* _Information supplied_
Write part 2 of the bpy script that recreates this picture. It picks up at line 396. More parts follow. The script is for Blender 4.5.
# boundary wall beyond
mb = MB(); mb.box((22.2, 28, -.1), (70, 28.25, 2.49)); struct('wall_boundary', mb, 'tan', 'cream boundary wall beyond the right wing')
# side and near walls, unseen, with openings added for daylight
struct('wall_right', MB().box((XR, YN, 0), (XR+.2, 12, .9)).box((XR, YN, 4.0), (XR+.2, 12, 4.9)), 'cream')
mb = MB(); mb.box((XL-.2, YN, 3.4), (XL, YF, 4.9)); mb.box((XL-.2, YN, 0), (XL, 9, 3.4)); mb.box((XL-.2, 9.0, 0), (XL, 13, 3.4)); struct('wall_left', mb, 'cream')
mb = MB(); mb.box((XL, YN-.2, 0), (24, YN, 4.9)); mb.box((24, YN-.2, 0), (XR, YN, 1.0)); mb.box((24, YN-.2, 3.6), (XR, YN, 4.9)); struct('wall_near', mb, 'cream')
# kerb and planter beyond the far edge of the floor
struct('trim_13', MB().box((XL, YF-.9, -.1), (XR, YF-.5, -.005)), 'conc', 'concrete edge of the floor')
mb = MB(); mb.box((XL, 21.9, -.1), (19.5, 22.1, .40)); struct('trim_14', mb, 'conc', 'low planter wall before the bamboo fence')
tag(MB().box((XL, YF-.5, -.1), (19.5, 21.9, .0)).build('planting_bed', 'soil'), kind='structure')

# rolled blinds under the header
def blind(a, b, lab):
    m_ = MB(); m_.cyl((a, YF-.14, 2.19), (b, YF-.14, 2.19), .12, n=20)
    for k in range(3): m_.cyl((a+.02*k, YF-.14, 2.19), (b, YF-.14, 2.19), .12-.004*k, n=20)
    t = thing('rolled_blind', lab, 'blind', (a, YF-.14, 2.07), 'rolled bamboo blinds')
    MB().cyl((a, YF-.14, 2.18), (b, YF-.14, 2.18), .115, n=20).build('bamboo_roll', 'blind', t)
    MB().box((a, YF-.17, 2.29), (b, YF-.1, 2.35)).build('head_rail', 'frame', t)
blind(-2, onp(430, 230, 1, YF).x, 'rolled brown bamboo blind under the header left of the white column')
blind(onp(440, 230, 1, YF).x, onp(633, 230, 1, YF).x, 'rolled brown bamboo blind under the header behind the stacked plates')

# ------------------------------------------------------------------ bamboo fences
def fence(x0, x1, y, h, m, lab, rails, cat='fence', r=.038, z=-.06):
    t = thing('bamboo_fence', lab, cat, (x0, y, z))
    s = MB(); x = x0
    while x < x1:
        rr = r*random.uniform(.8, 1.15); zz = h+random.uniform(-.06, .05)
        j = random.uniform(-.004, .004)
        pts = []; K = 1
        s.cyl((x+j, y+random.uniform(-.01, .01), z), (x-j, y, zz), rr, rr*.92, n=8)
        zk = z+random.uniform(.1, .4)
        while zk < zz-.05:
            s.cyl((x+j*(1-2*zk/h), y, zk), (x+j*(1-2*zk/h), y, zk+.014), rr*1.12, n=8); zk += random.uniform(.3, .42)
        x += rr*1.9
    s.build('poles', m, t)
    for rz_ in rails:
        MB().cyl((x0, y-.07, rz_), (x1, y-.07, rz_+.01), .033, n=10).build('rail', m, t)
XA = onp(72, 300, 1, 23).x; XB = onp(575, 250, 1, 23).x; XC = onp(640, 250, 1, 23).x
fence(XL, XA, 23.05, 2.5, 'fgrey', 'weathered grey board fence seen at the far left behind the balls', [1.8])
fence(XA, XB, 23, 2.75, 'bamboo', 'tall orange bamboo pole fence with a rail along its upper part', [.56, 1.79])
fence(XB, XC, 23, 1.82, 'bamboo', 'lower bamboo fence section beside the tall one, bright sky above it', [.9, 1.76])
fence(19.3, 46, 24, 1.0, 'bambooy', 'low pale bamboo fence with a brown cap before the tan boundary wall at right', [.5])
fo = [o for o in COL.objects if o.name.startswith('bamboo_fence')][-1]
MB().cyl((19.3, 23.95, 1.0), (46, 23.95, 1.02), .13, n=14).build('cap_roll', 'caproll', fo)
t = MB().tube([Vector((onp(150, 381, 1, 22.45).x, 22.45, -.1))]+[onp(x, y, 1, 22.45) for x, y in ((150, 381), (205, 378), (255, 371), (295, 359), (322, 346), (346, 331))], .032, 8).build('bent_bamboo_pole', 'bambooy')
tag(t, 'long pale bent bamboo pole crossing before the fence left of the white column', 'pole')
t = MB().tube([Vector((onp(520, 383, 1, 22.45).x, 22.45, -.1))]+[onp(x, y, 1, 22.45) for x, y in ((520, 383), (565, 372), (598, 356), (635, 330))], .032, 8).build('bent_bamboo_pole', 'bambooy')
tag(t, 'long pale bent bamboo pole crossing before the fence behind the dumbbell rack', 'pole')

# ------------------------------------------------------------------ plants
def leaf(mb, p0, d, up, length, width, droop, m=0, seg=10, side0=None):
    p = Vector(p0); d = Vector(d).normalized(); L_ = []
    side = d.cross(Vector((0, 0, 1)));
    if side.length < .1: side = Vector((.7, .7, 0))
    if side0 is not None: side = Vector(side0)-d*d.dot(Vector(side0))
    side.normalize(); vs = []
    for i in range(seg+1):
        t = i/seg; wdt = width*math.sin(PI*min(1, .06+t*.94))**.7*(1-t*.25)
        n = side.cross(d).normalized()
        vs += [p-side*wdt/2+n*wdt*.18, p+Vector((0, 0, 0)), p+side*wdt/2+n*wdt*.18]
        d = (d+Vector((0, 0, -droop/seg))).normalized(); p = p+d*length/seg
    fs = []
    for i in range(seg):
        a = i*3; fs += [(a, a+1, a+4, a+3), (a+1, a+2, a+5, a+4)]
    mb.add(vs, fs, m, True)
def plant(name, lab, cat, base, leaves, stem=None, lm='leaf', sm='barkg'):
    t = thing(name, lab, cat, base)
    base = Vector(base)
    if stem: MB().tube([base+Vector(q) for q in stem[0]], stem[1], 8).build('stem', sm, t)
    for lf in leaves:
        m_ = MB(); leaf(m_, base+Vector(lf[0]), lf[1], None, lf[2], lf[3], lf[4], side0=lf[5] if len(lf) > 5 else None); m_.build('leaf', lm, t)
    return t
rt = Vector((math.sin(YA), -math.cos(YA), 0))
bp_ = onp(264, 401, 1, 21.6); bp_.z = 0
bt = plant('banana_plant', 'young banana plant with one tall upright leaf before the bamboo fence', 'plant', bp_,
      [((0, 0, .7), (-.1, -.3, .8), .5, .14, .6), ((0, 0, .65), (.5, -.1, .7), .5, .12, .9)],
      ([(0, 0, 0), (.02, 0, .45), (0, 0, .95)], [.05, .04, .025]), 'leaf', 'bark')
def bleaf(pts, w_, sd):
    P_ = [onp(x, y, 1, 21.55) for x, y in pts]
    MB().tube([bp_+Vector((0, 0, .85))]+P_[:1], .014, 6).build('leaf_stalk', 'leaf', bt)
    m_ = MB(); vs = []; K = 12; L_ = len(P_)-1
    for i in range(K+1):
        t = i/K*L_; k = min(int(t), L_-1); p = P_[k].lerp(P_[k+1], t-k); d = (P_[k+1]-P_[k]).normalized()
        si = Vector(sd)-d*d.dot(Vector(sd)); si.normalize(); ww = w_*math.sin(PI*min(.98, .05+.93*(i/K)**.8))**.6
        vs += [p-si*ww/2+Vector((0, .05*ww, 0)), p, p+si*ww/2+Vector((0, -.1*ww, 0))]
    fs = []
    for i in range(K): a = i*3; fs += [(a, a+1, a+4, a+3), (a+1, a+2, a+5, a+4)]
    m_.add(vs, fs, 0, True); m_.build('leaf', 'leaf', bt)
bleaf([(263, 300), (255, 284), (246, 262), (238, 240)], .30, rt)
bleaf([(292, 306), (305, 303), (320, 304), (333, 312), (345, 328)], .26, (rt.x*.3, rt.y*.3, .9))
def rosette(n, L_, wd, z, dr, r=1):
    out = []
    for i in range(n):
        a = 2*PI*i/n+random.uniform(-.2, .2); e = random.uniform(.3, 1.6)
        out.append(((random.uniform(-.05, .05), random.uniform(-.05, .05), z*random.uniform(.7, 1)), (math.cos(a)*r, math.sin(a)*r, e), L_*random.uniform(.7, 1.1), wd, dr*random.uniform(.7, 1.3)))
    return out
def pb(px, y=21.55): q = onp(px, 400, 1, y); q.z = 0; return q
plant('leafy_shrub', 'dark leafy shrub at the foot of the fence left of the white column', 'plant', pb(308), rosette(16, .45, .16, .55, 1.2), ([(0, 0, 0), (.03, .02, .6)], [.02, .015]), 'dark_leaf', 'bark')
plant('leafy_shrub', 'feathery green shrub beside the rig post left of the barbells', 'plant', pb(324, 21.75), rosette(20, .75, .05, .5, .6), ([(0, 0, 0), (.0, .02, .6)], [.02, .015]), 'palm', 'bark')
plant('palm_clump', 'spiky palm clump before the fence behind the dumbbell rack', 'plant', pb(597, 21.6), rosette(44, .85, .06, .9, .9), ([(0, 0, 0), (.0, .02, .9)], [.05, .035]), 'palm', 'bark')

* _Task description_
Set down the lines above as they stand, starting with the first line and ending with the line that contains "21.9, .0)).build('planting_bed', 'soil'), kind='structure')".

* _Final answer_
Write part 2 of the bpy script that recreates this picture. It picks up at line 396. More parts follow. The script is for Blender 4.5.
# boundary wall beyond
mb = MB(); mb.box((22.2, 28, -.1), (70, 28.25, 2.49)); struct('wall_boundary', mb, 'tan', 'cream boundary wall beyond the right wing')
# side and near walls, unseen, with openings added for daylight
struct('wall_right', MB().box((XR, YN, 0), (XR+.2, 12, .9)).box((XR, YN, 4.0), (XR+.2, 12, 4.9)), 'cream')
mb = MB(); mb.box((XL-.2, YN, 3.4), (XL, YF, 4.9)); mb.box((XL-.2, YN, 0), (XL, 9, 3.4)); mb.box((XL-.2, 9.0, 0), (XL, 13, 3.4)); struct('wall_left', mb, 'cream')
mb = MB(); mb.box((XL, YN-.2, 0), (24, YN, 4.9)); mb.box((24, YN-.2, 0), (XR, YN, 1.0)); mb.box((24, YN-.2, 3.6), (XR, YN, 4.9)); struct('wall_near', mb, 'cream')
# kerb and planter beyond the far edge of the floor
struct('trim_13', MB().box((XL, YF-.9, -.1), (XR, YF-.5, -.005)), 'conc', 'concrete edge of the floor')
mb = MB(); mb.box((XL, 21.9, -.1), (19.5, 22.1, .40)); struct('trim_14', mb, 'conc', 'low planter wall before the bamboo fence')
tag(MB().box((XL, YF-.5, -.1), (19.5, 21.9, .0)).build('planting_bed', 'soil'), kind='structure')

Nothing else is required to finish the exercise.